From the 2002-03 highlights, we welcome the fact that strategic issues to be pursued include reviewing corporate governance, and performance of government business enterprises. This review is badly needed, after the past government's extraordinary achievements. Among other matters, the stadium mismanagement and the ongoing car race blow-out spring immediately to mind. Then there was the Auditor-General's fairly damning analysis of some of these agencies, through recent reports, including the operation of the Public Access to Government Contracts Act and governance arrangements of selected statutory authorities and frameworks for internal auditing in territory agencies.

It appears, however, that the only measure of quality for this review is that the Treasurer and chief executive are 95 per cent satisfied-as assessed by a six-monthly survey. However, lessons of the past might indicate that this is not necessarily reassuring.
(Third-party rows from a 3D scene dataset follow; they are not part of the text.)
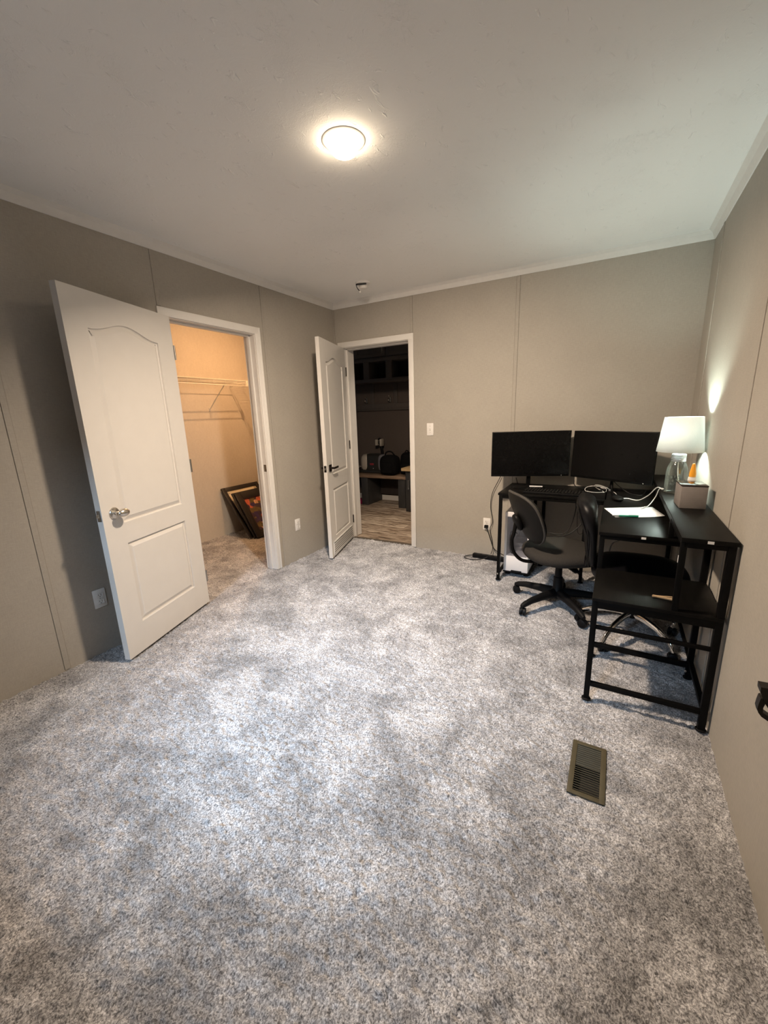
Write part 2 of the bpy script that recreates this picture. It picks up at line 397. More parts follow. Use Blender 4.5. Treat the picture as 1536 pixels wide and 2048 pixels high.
# ---- carpet (one displaced cut-pile surface)
VX0, VX1, VY0, VY1 = 2.576, 2.700, -2.328, -2.053
def carpet():
    st = .006
    xs = np.arange(CLX, W+st, st); ys = np.arange(YF, CLY1+st, st); nx, ny = len(xs), len(ys)
    X, Y = np.meshgrid(xs, ys)
    def blur(a, k):
        fx = np.fft.fftfreq(a.shape[1]); fy = np.fft.fftfreq(a.shape[0])
        g = np.exp(-2*(PI*k)**2*(fx[None, :]**2+fy[:, None]**2))
        r = np.real(np.fft.ifft2(np.fft.fft2(a)*g)); return (r-r.mean())/r.std()
    tuft = blur(RNG.standard_normal(X.shape), .85); mid = blur(RNG.standard_normal(X.shape), 1.7); lay = blur(RNG.standard_normal(X.shape), 14)
    Z = -.0055+.0030*tuft+.0006*mid+.0002*lay
    Z = np.minimum(Z, .0012)
    jx = RNG.uniform(-.35, .35, X.shape)*st; jy = RNG.uniform(-.35, .35, X.shape)*st
    inv = (X > VX0+.012) & (X < VX1-.012) & (Y > VY0+.012) & (Y < VY1-.012)
    Z[inv] = -.06
    rim = (X > VX0-.004) & (X < VX1+.004) & (Y > VY0-.004) & (Y < VY1+.004) & ~inv
    Z[rim] = np.minimum(Z[rim], -.006)
    co = np.stack([X+jx, Y+jy, Z], -1).reshape(-1, 3).astype(np.float32)
    idx = np.arange(nx*ny).reshape(ny, nx)
    q = np.stack([idx[:-1, :-1], idx[:-1, 1:], idx[1:, 1:], idx[1:, :-1]], -1)
    keep = ~((Y[:-1, :-1] > .038) & (X[:-1, :-1] > -.06))
    q = q[keep]
    me = bpy.data.meshes.new('floor'); nf = len(q)
    me.vertices.add(len(co)); me.vertices.foreach_set('co', co.ravel())
    me.loops.add(nf*4); me.loops.foreach_set('vertex_index', q.ravel().astype(np.int32))
    me.polygons.add(nf); me.polygons.foreach_set('loop_start', (np.arange(nf)*4).astype(np.int32))
    me.update(calc_edges=True); me.validate()
    me.polygons.foreach_set('use_smooth', np.ones(len(me.polygons), bool))
    me.materials.append(M['carpet'])
    o = bpy.data.objects.new('floor', me); COL.objects.link(o); tag(o, 'grey mottled cut pile carpet', None, None, 'structure')
carpet()

# ---- door casings and jambs
def casing_profile(mb, path_in, path_out, d0, d1):
    pass
def casing_hall():
    m = MB(); cw = .052; t = .014
    x0, x1, z = HX0, HX1, HTOP
    m.box(x0-cw, x0, -t, 0, 0, z+cw, .004); m.box(x1, x1+cw, -t, 0, 0, z+cw, .004); m.box(x0-cw+.001, x1+cw-.001, -t-.0005, 0, z, z+cw, .004)
    m.box(x0-.012, x0+.004, -.002, TB+.002, 0, z); m.box(x1-.004, x1+.012, -.002, TB+.002, 0, z); m.box(x0, x1, -.002, TB+.002, z-.004, z+.012)
    m.box(x0+.004, x0+.016, .056, .096, 0, z-.004, .002); m.box(x1-.016, x1-.004, .056, .096, 0, z-.004, .002); m.box(x0+.004, x1-.004, .056, .096, z-.016, z-.004, .002)
    m.box(x0-cw, x0, TB, TB+t, 0, z+cw, .004); m.box(x1, x1+cw, TB, TB+t, 0, z+cw, .004); m.box(x0-cw+.001, x1+cw-.001, TB, TB+t, z, z+cw, .004)
    return struct('trim_4', m, M['trim_paint'], 'white casing around the hallway doorway', smooth=True)
casing_hall()
def casing_closet():
    m = MB(); cw = .054; t = .014
    y0, y1, z = CY0, CY1, CTOP
    m.box(0, t, y0-cw, y0, 0, z+cw, .004); m.box(0, t, y1, y1+cw, 0, z+cw, .004); m.box(0, t+.0005, y0-cw+.001, y1+cw-.001, z, z+cw, .004)
    m.box(0, t+.004, y1+cw-.016, y1+cw, 0, z+cw, .003)
    m.box(-TH-.002, .002, y0-.012, y0+.004, 0, z); m.box(-TH-.002, .002, y1-.004, y1+.012, 0, z); m.box(-TH-.002, .002, y0, y1, z-.004, z+.012)
    m.box(-.085, -.045, y1-.016, y1-.004, 0, z-.004, .002); m.box(-.085, -.045, y0+.004, y0+.016, 0, z-.004, .002); m.box(-.085, -.045, y0+.004, y1-.004, z-.016, z-.004, .002)
    o = struct('trim_5', m, M['trim_paint'], 'white casing around the closet doorway', smooth=True)
    s = MB(); s.box(-.035, -.005, y1-.0055, y1-.0035, .905, .965, .001); p = s.build('strike_plate', M['nickel_dark'], o)
    return o
casing_closet()

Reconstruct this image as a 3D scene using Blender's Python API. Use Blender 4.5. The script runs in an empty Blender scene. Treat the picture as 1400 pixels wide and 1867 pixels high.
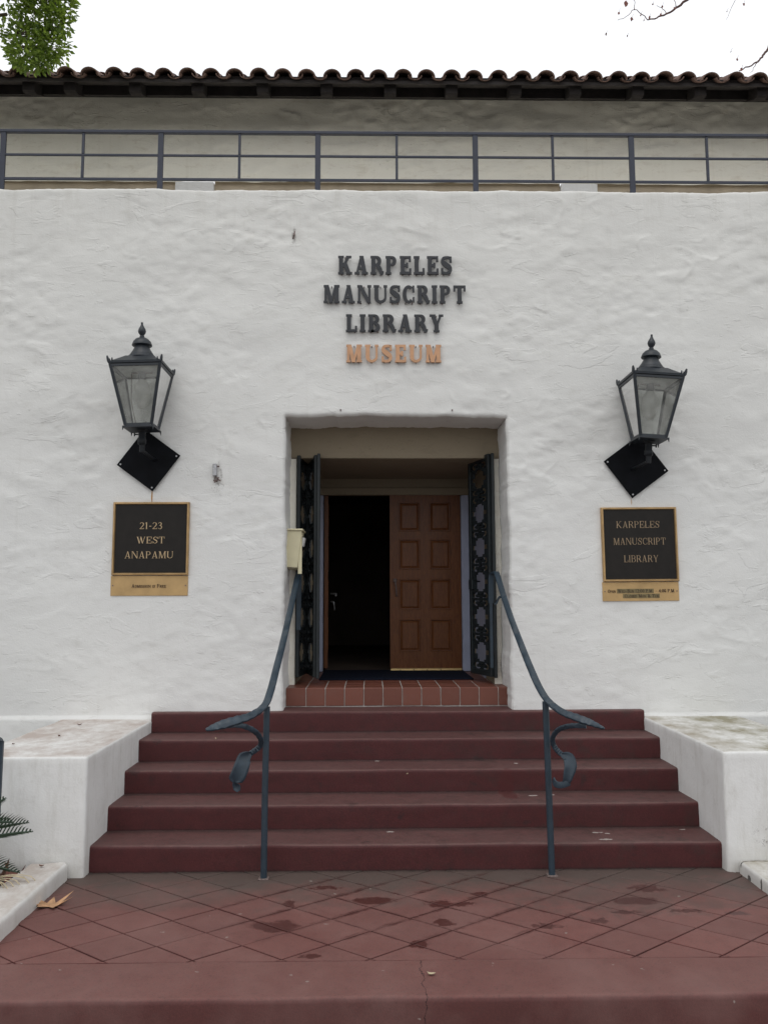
import bpy, bmesh, math, random
import numpy as np
from mathutils import Vector, Matrix, noise

# ------------------------------------------------------------------ camera, world, sun, exposure
S = bpy.context.scene
C = S.collection
random.seed(7)
rng = np.random.default_rng(11)

YAW, PITCH, ROLL = 0.0167, 0.105, -0.0028
fw = Vector((math.sin(YAW)*math.cos(PITCH), math.cos(YAW)*math.cos(PITCH), math.sin(PITCH)))
rt = Vector((math.cos(YAW), -math.sin(YAW), 0)); up = rt.cross(fw)
r2 = rt*math.cos(ROLL)+up*math.sin(ROLL); u2 = -rt*math.sin(ROLL)+up*math.cos(ROLL)
cam = bpy.data.cameras.new('camera'); camo = bpy.data.objects.new('camera', cam); C.objects.link(camo)
camo.matrix_world = Matrix(((r2.x, u2.x, -fw.x, -0.2562), (r2.y, u2.y, -fw.y, -7.3696), (r2.z, u2.z, -fw.z, 1.85), (0, 0, 0, 1)))
cam.sensor_fit = 'VERTICAL'; cam.sensor_height = 36.0; cam.lens = 1482.1/1867*36
cam.clip_start = 0.05; cam.clip_end = 2000
S.camera = camo

W = bpy.data.worlds.new('World'); S.world = W; W.use_nodes = True
wn = W.node_tree.nodes; wl = W.node_tree.links
bg = wn['Background']
sky = wn.new('ShaderNodeTexSky'); sky.sky_type = 'NISHITA'; sky.sun_disc = False
sky.sun_elevation = math.radians(66); sky.sun_rotation = math.radians(200)
sky.air_density = 1.0; sky.dust_density = 4.0; sky.ozone_density = 1.0
mx = wn.new('ShaderNodeMix'); mx.data_type = 'RGBA'; mx.inputs[0].default_value = 0.93
wl.new(sky.outputs[0], mx.inputs[6]); mx.inputs[7].default_value = (11.3, 11.5, 11.8, 1)   # even cloud cover over the blue
wl.new(mx.outputs[2], bg.inputs[0]); bg.inputs[1].default_value = 0.10

sun = bpy.data.lights.new('sun', 'SUN'); suno = bpy.data.objects.new('sun', sun); C.objects.link(suno)
sun.energy = 0.5; sun.angle = math.radians(35); sun.color = (1.0, 0.96, 0.9)
el, az = math.radians(66), math.radians(200)     # high, a little left of the viewer's back
sd = Vector((math.sin(az)*math.cos(el), math.cos(az)*math.cos(el), math.sin(el)))
suno.rotation_euler = sd.to_track_quat('Z', 'Y').to_euler()

S.view_settings.view_transform = 'Standard'; S.view_settings.look = 'None'
S.view_settings.exposure = 0.02; S.view_settings.gamma = 1.0
S.view_settings.use_curve_mapping = False
S.render.engine = 'CYCLES'

# ------------------------------------------------------------------ helpers
WL = {}
def wloc(o):
    return WL.get(o.name, Vector((0, 0, 0))) if o else Vector((0, 0, 0))
def tag(o, label=None, cat=None, group=None, kind=None):
    if label: o['label'] = label
    if cat: o['category'] = cat
    if group: o['group'] = group
    if kind: o['kind'] = kind
    return o
def thing(name, loc, label, cat, group=None):
    o = bpy.data.objects.new(name, None); C.objects.link(o); o.location = loc; o.empty_display_size = .1
    WL[o.name] = Vector(loc)
    return tag(o, label, cat, group)
def link(name, me, m=None, parent=None, at=(0, 0, 0)):
    o = bpy.data.objects.new(name, me); C.objects.link(o)
    if parent:
        o.parent = parent; o.location = Vector(at)-wloc(parent)
    else: o.location = at
    WL[o.name] = Vector(at)
    if m and not me.materials: me.materials.append(m)
    return o
def mesh(name, V, F, m, parent=None, smooth=False, at=None, sharp=None):
    if at is None: at = wloc(parent)
    at = Vector(at)
    me = bpy.data.meshes.new(name)
    me.from_pydata([(v[0]-at.x, v[1]-at.y, v[2]-at.z) for v in V], [], F)
    if smooth: me.polygons.foreach_set('use_smooth', [True]*len(me.polygons))
    if smooth and sharp: me.set_sharp_from_angle(angle=math.radians(sharp))
    me.update()
    return link(name, me, m, parent, at)
class MB:
    def __init__(s): s.V = []; s.F = []
    def add(s, V, F):
        n = len(s.V); s.V += [tuple(v) for v in V]; s.F += [tuple(i+n for i in f) for f in F]; return s
    def box(s, a, b, rot=None, piv=None):
        x0, y0, z0 = a; x1, y1, z1 = b
        V = [Vector(p) for p in ((x0,y0,z0),(x1,y0,z0),(x1,y1,z0),(x0,y1,z0),(x0,y0,z1),(x1,y0,z1),(x1,y1,z1),(x0,y1,z1))]
        if rot is not None:
            piv = Vector(piv) if piv is not None else Vector(((x0+x1)/2, (y0+y1)/2, (z0+z1)/2))
            V = [rot @ (v-piv)+piv for v in V]
        return s.add(V, [(0,3,2,1),(4,5,6,7),(0,1,5,4),(1,2,6,5),(2,3,7,6),(3,0,4,7)])
    def bbox(s, a, b, bev=.004, seg=1, rot=None, piv=None):
        bm = bmesh.new(); bmesh.ops.create_cube(bm, size=1)
        sx, sy, sz = (b[i]-a[i] for i in range(3)); c = Vector(((a[0]+b[0])/2, (a[1]+b[1])/2, (a[2]+b[2])/2))
        for v in bm.verts: v.co = Vector((v.co.x*sx, v.co.y*sy, v.co.z*sz))
        bmesh.ops.bevel(bm, geom=bm.edges[:], offset=bev, segments=seg, affect='EDGES', profile=.6)
        piv = Vector(piv) if piv is not None else c
        V = []
        for v in bm.verts:
            p = v.co+c
            if rot is not None: p = rot @ (p-piv)+piv
            V.append(p)
        F = [tuple(v.index for v in f.verts) for f in bm.faces]; bm.free()
        return s.add(V, F)
    def tube(s, pts, r, n=8, cap=True):
        pts = [Vector(p) for p in pts]; k = len(pts)
        rs = r if isinstance(r, (list, tuple)) else [r]*k
        base = len(s.V); prev = None
        for i, p in enumerate(pts):
            t = (pts[min(i+1, k-1)]-pts[max(i-1, 0)]).normalized()
            if prev is None: a = t.orthogonal().normalized()
            else: a = (prev-t*prev.dot(t)).normalized()
            prev = a; b = t.cross(a)
            for j in range(n):
                th = 2*math.pi*j/n; q = p+(a*math.cos(th)+b*math.sin(th))*rs[i]; s.V.append(tuple(q))
        for i in range(k-1):
            for j in range(n):
                s.F.append((base+i*n+j, base+i*n+(j+1) % n, base+(i+1)*n+(j+1) % n, base+(i+1)*n+j))
        if cap:
            s.F.append(tuple(base+j for j in range(n))[::-1]); s.F.append(tuple(base+(k-1)*n+j for j in range(n)))
        return s
    def lathe(s, prof, c, n=24, flat=False):
        base = len(s.V); k = len(prof)
        for r, z in prof:
            for j in range(n):
                th = 2*math.pi*(j+.5)/n; s.V.append((c[0]+r*math.cos(th), c[1]+r*math.sin(th), c[2]+z))
        for i in range(k-1):
            for j in range(n):
                s.F.append((base+i*n+j, base+i*n+(j+1) % n, base+(i+1)*n+(j+1) % n, base+(i+1)*n+j))
        s.F.append(tuple(base+j for j in range(n))[::-1]); s.F.append(tuple(base+(k-1)*n+j for j in range(n)))
        return s
    def sweep(s, pts, wid, th, side):
        # rectangular bar: width along 'side', thickness along the normal
        k = len(pts); base = len(s.V); pts = [Vector(p) for p in pts]
        for i, p in enumerate(pts):
            t = (pts[min(i+1, k-1)]-pts[max(i-1, 0)]).normalized()
            a = Vector(side[i] if isinstance(side, list) else side); a = (a-t*a.dot(t)).normalized(); b = t.cross(a)
            w = wid[i] if isinstance(wid, (list, tuple)) else wid; h = th[i] if isinstance(th, (list, tuple)) else th
            c = min(w, h)*.22
            for (u, v) in ((-w/2+c,-h/2),(w/2-c,-h/2),(w/2,-h/2+c),(w/2,h/2-c),(w/2-c,h/2),(-w/2+c,h/2),(-w/2,h/2-c),(-w/2,-h/2+c)):
                s.V.append(tuple(p+a*u+b*v))
        for i in range(k-1):
            for j in range(8):
                s.F.append((base+i*8+j, base+i*8+(j+1) % 8, base+(i+1)*8+(j+1) % 8, base+(i+1)*8+j))
        s.F.append(tuple(base+j for j in range(8))[::-1]); s.F.append(tuple(base+(k-1)*8+j for j in range(8)))
        return s
    def prism(s, poly, y0, y1, T=lambda p: p):
        # 2D polygon (x,z) extruded from y0 to y1
        n = len(poly); b = len(s.V)
        ar = sum(poly[i][0]*poly[(i+1) % n][1]-poly[(i+1) % n][0]*poly[i][1] for i in range(n))
        if ar < 0: poly = poly[::-1]
        for y in (y0, y1):
            for p in poly: s.V.append(tuple(T((p[0], y, p[1]))))
        s.F.append(tuple(b+i for i in range(n))); s.F.append(tuple(b+n+i for i in range(n))[::-1])
        for i in range(n): s.F.append((b+i, b+n+i, b+n+(i+1) % n, b+(i+1) % n))
        return s
    def build(s, name, m, parent=None, smooth=False, sharp=None, at=None):
        return mesh(name, s.V, s.F, m, parent, smooth, at, sharp)
def fix_normals(o):
    bm = bmesh.new(); bm.from_mesh(o.data); bmesh.ops.recalc_face_normals(bm, faces=bm.faces[:]); bm.to_mesh(o.data); bm.free(); return o
def catmull(P, n):
    P = [Vector(p) for p in P]; out = []
    for i in range(len(P)-1):
        p0 = P[max(i-1, 0)]; p1 = P[i]; p2 = P[i+1]; p3 = P[min(i+2, len(P)-1)]
        for j in range(n):
            t = j/n
            out.append(.5*((2*p1)+(p2-p0)*t+(2*p0-5*p1+4*p2-p3)*t*t+(3*p1-p0-3*p2+p3)*t**3))
    out.append(P[-1]); return out

# ------------------------------------------------------------------ materials
class NT:
    def __init__(s, name):
        s.m = bpy.data.materials.new(name); s.m.use_nodes = True; s.n = s.m.node_tree.nodes; s.l = s.m.node_tree.links
        s.b = s.n['Principled BSDF']; s.tc = s.n.new('ShaderNodeNewGeometry'); s.pos = s.tc.outputs['Position']
    def noise(s, scale, det=4, rough=.55, vec=None, stretch=None, dist=0):
        t = s.n.new('ShaderNodeTexNoise'); t.inputs['Scale'].default_value = scale; t.inputs['Detail'].default_value = det
        t.inputs['Roughness'].default_value = rough; t.inputs['Distortion'].default_value = dist
        v = vec or s.pos
        if stretch:
            mp = s.n.new('ShaderNodeMapping'); mp.inputs['Scale'].default_value = stretch; s.l.new(v, mp.inputs['Vector']); v = mp.outputs[0]
        s.l.new(v, t.inputs['Vector']); return t.outputs['Fac']
    def ramp(s, f, p0, p1, c0=(0, 0, 0, 1), c1=(1, 1, 1, 1)):
        r = s.n.new('ShaderNodeMapRange'); r.inputs['From Min'].default_value = p0; r.inputs['From Max'].default_value = p1
        s.l.new(f, r.inputs['Value']); return r.outputs[0]
    def math(s, op, a, b=None, clamp=False):
        m = s.n.new('ShaderNodeMath'); m.operation = op; m.use_clamp = clamp
        for i, x in enumerate((a, b)):
            if x is None: continue
            if isinstance(x, (int, float)): m.inputs[i].default_value = x
            else: s.l.new(x, m.inputs[i])
        return m.outputs[0]
    def mix(s, f, a, b, mode='MIX'):
        m = s.n.new('ShaderNodeMix'); m.data_type = 'RGBA'; m.blend_type = mode
        if isinstance(f, (int, float)): m.inputs[0].default_value = f
        else: s.l.new(f, m.inputs[0])
        for i, x in ((6, a), (7, b)):
            if isinstance(x, tuple): m.inputs[i].default_value = x+(1,) if len(x) == 3 else x
            else: s.l.new(x, m.inputs[i])
        return m.outputs[2]
    def sep(s):
        x = s.n.new('ShaderNodeSeparateXYZ'); s.l.new(s.pos, x.inputs[0]); return x.outputs
    def blob(s, cx, cy, rx, ry, ax=(0, 1), wob=None, soft=.25, amp=.5):
        # 0..1 mask of a ragged spot on the plane of two axes
        xyz = s.sep_ if hasattr(s, 'sep_') else s.sep(); s.sep_ = xyz
        dx = s.math('DIVIDE', s.math('SUBTRACT', xyz[ax[0]], cx), rx); dy = s.math('DIVIDE', s.math('SUBTRACT', xyz[ax[1]], cy), ry)
        d = s.math('ADD', s.math('MULTIPLY', dx, dx), s.math('MULTIPLY', dy, dy))
        if wob is not None: d = s.math('ADD', d, s.math('MULTIPLY', s.math('SUBTRACT', wob, .5), amp*9))
        return s.ramp(d, 1+soft, 1-soft)
    def col(s, c):
        if isinstance(c, tuple): s.b.inputs['Base Color'].default_value = c+(1,) if len(c) == 3 else c
        else: s.l.new(c, s.b.inputs['Base Color'])
        return s
    def rough(s, r):
        if isinstance(r, (int, float)): s.b.inputs['Roughness'].default_value = r
        else: s.l.new(r, s.b.inputs['Roughness'])
        return s
    def bump(s, h, dist=.002, st=.6):
        b = s.n.new('ShaderNodeBump'); b.inputs['Distance'].default_value = dist; b.inputs['Strength'].default_value = st
        s.l.new(h, b.inputs['Height'])
        if s.b.inputs['Normal'].links: s.l.new(s.b.inputs['Normal'].links[0].from_socket, b.inputs['Normal'])
        s.l.new(b.outputs[0], s.b.inputs['Normal']); return s

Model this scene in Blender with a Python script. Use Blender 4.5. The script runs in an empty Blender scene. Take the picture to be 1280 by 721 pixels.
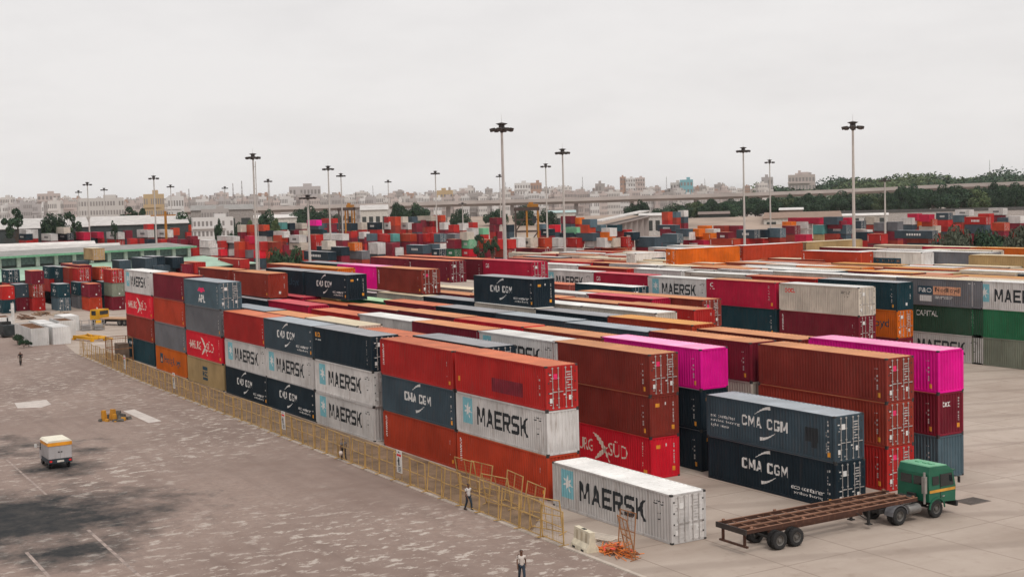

Perhaps the Treasurer could build in some form of external assessment of the process as well.

Whilst I am talking about measures of quality, I will comment on the Estimates Committee recommendation that the government undertake a review of performance measures across the budget, so that measures are meaningful and take into account the need for triple bottom line reporting. I fully endorse this recommendation. I go further and ask the government to review the whole presentation of the output statements in the budget, as they are inadequate. It is pointless trying to fit all government activity into a standard format if the results are meaningless or even farcical.

I found it interesting to hear Mrs Dunne speaking, with such outrage, about the question of performance indicators, because it is the performance measures and indicators that the Liberals set up which I think have been fairly useless. I will give just a couple of examples in the current budget. Under the Chief Minister's Department, in Output Class 2, Economic Development, Sport and Recreation, we have a measure of quantity-"Administer the Stadiums Authority Act"-with a target of six. Six what? Six stadiums, six staff, or six meetings?

Underneath this is the measure, "Drug testing of selected athletes undertaken in accordance with obligations set down in the Drugs in Sport Act"-with a target of one. Does this mean we will be testing only one athlete?